● Request:
Go from the first line to the line with "from mathutils import Vector, Matrix" and return those lines verbatim, ends included.

● Supplied material:
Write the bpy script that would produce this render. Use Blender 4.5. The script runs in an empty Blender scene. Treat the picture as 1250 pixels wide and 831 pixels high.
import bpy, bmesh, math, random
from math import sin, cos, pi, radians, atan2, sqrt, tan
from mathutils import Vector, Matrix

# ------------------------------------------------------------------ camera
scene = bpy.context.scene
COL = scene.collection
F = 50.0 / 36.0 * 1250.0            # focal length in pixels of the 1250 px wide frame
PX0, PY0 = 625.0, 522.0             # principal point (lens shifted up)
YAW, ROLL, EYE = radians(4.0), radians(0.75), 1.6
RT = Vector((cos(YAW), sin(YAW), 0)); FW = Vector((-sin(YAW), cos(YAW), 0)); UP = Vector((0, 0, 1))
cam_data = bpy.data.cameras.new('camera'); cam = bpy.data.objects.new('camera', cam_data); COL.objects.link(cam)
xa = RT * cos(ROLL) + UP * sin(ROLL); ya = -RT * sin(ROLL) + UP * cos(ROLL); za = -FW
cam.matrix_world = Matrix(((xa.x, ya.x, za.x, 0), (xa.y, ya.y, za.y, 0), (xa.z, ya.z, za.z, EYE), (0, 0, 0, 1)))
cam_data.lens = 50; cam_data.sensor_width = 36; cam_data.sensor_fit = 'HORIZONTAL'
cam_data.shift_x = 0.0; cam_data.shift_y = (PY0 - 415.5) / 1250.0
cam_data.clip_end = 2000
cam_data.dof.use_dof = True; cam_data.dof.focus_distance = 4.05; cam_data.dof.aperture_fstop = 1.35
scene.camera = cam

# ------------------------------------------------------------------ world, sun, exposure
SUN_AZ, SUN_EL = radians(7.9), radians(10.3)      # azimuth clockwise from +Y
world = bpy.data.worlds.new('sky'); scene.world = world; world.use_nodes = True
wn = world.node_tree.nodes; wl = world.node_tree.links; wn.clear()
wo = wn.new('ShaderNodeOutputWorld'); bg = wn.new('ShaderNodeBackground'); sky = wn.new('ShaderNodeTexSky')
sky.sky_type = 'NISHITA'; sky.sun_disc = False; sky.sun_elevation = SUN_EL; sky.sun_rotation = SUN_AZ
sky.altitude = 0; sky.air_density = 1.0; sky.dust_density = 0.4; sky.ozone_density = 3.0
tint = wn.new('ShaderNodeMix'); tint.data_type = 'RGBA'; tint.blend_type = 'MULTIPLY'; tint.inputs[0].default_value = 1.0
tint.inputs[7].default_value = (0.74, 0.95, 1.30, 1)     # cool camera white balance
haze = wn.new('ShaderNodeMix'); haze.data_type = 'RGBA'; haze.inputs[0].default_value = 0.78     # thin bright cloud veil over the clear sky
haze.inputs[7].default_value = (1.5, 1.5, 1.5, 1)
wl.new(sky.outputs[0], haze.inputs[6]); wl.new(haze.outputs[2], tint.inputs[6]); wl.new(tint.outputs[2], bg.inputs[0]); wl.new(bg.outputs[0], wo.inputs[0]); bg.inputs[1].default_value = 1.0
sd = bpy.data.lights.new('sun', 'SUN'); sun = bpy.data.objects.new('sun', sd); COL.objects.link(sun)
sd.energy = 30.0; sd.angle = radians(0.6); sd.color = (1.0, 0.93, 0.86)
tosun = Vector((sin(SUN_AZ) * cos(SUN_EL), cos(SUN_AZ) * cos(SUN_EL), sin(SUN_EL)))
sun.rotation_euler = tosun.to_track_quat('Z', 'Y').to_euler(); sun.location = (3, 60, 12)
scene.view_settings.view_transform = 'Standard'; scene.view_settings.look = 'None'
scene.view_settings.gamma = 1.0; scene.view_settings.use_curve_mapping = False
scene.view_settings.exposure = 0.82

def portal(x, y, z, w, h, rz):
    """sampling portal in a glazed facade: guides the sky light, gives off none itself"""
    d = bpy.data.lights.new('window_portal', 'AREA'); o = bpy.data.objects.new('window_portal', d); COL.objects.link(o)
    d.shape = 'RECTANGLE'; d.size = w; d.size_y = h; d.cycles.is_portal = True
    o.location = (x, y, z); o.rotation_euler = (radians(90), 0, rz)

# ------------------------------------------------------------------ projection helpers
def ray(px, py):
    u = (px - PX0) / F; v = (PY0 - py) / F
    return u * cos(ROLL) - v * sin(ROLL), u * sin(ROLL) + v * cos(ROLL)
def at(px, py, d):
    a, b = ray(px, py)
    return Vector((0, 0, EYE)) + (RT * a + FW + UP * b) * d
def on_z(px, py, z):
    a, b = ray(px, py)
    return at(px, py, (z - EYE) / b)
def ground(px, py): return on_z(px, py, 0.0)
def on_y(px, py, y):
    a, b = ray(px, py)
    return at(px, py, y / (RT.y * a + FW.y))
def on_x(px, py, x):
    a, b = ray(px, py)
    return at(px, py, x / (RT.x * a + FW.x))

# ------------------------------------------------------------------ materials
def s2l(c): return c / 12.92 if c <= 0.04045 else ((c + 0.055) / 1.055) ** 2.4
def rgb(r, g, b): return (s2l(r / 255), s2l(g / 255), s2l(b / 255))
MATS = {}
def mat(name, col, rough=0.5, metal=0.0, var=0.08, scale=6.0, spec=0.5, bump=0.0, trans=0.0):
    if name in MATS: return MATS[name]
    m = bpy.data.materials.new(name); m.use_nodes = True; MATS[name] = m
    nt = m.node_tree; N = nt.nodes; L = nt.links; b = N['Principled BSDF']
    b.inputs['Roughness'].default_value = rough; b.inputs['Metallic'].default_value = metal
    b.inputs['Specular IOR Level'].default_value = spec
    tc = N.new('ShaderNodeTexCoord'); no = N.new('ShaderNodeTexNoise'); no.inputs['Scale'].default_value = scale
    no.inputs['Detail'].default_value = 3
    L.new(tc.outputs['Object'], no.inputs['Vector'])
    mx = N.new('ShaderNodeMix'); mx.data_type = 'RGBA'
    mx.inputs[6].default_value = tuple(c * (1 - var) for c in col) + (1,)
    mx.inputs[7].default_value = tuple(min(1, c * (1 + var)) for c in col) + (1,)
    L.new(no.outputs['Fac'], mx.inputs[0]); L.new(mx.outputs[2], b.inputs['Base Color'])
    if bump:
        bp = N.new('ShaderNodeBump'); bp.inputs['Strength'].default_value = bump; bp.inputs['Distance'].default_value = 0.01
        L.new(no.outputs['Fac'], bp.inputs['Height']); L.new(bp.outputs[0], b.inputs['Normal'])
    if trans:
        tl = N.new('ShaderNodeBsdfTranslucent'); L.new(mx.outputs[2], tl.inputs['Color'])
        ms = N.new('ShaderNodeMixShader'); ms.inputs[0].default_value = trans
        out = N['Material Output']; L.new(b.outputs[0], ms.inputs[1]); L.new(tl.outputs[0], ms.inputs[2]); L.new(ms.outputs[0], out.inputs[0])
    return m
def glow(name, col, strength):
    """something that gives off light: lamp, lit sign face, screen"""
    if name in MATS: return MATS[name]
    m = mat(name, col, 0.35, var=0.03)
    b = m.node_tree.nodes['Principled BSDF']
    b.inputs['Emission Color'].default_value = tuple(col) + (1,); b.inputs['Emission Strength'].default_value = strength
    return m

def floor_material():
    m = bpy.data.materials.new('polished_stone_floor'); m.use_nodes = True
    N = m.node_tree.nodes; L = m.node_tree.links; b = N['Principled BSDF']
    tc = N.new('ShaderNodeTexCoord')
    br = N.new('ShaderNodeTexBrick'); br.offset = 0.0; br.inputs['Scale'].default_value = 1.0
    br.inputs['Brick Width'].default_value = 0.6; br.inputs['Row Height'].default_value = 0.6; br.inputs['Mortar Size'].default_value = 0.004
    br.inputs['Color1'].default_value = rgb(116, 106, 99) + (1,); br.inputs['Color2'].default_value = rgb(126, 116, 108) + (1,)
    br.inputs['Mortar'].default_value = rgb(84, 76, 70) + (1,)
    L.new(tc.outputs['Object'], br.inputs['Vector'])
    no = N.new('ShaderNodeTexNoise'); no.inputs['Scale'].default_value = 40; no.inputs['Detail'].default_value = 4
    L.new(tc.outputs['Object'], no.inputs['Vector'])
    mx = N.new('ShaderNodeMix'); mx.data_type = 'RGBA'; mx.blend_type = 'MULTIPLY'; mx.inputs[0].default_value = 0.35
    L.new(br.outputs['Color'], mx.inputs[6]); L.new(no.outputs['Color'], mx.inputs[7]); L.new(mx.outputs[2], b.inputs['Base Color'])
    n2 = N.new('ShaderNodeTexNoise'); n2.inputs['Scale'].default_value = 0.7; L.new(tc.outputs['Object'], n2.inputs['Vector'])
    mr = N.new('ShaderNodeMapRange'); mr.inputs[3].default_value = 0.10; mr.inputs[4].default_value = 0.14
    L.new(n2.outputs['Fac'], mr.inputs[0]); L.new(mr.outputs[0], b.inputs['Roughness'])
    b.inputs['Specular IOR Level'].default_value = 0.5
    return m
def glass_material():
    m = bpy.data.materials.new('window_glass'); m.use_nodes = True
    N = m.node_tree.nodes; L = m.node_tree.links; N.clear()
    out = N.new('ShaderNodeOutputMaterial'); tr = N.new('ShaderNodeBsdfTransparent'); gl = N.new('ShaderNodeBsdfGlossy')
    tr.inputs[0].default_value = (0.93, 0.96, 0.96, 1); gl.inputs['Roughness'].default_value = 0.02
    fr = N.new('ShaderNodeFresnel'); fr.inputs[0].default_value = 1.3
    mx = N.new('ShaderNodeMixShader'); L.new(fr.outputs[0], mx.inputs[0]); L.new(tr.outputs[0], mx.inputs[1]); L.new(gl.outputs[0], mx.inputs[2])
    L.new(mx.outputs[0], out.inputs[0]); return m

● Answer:
Write the bpy script that would produce this render. Use Blender 4.5. The script runs in an empty Blender scene. Treat the picture as 1250 pixels wide and 831 pixels high.
import bpy, bmesh, math, random
from math import sin, cos, pi, radians, atan2, sqrt, tan
from mathutils import Vector, Matrix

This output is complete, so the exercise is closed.